Thursday, September 14, 2006

Personal career development plan

What's your career development plan? The unpleasant reality of today's employment market is that every employee needs to be prepared to be back on the market. If you're just doing your job, counting on your employer to take care of you, you're setting yourself up for a big surprise. The better approach is to work actively on your own professional development, so you'll be ready if you need—or want—to look for something new.

Here's my outline for a personal development plan. Add your own details, and you'll be on your way to long-term employability. If you do it right, you'll enjoy your career more, too.

Training

Formal training isn't the easiest thing to fit into a busy schedule, but it shows a commitment to your career, and it's something specific you can point to on an application or in an interview.

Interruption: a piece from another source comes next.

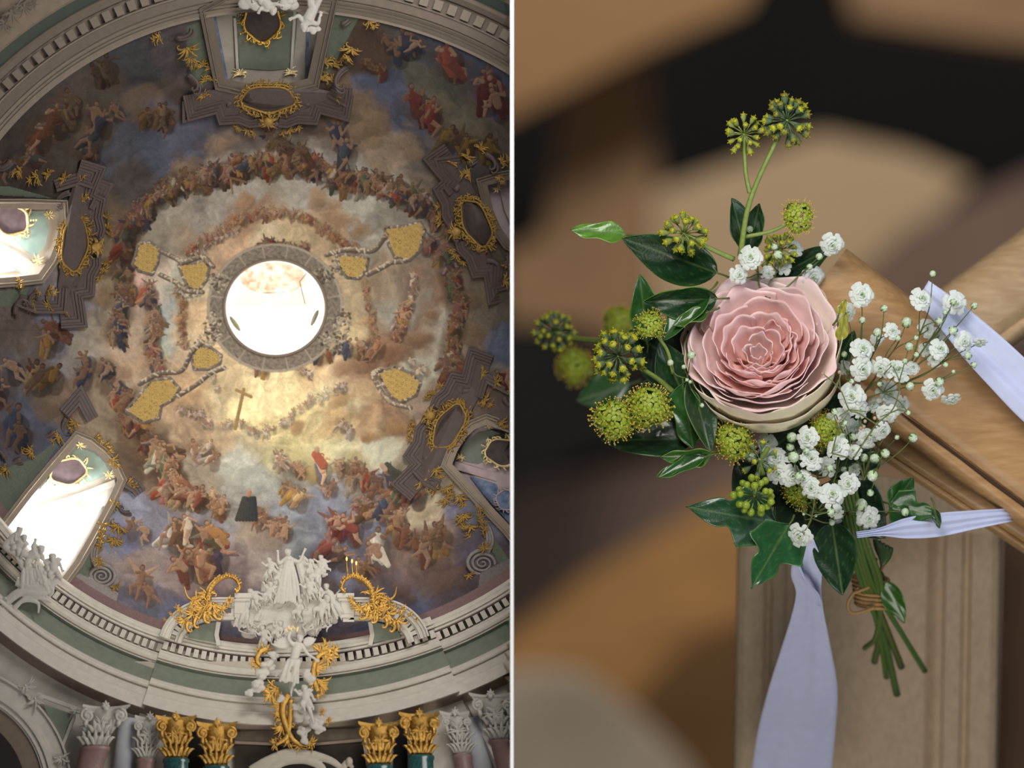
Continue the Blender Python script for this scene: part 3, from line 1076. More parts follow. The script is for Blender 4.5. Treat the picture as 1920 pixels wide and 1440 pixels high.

  • If your employer offers training, take it. It doesn't get any easier than that.
  • Check your local community college or university extension program. Don't forget smaller schools that may offer continuing education courses.
  • Professional associations frequently offer or sponsor training events. You can network while you learn, too.
  • Training is as close as the nearest Internet connection with free online training.


Current awareness

Beyond formal training, identify sources of information to keep you aware of the world outside your cubicle. A free clipping service can bring you industry news. Newsletters and blogs can help with current practices and identify influential people in your specialty. Once you find a source you like, pay attention to its contributors and links to find other sources. Maintaining current awareness is a good use of your RSS feed reader.

Connections

Are you plugged into a community of peers? It's easy to focus your networking effort inside your own company, but that's not where you'll get the most help if the company shows you the door. Use LinkedIn as a tool for building your network. Volunteer in your community. Find a professional association or two, or a regional industry group. You'll meet interesting people at the meetings, and you'll be much better connected in the local economy if you reenter the job market. The newsletters, magazines, and other resources offered by most associations are another good source of continuing education and industry awareness, too.

Visibility

Networking is everyone's recommended way to get your next job, but don't stop there. In addition to retail networking (one-to-one), consider these ways to scale up your personal visibility:
  • Participate in trade show panels
  • Be a speaker at your association meeting
  • Write articles for industry publications—both print and online
  • Contribute comments on relevant blogs
  • Write your own blog
  • Create your own web site
  • Build your LinkedIn profile


As with any strategic plan, your personal development plan will benefit from a plan with smart goals. What are you doing to maximize your career this year? This month? Today?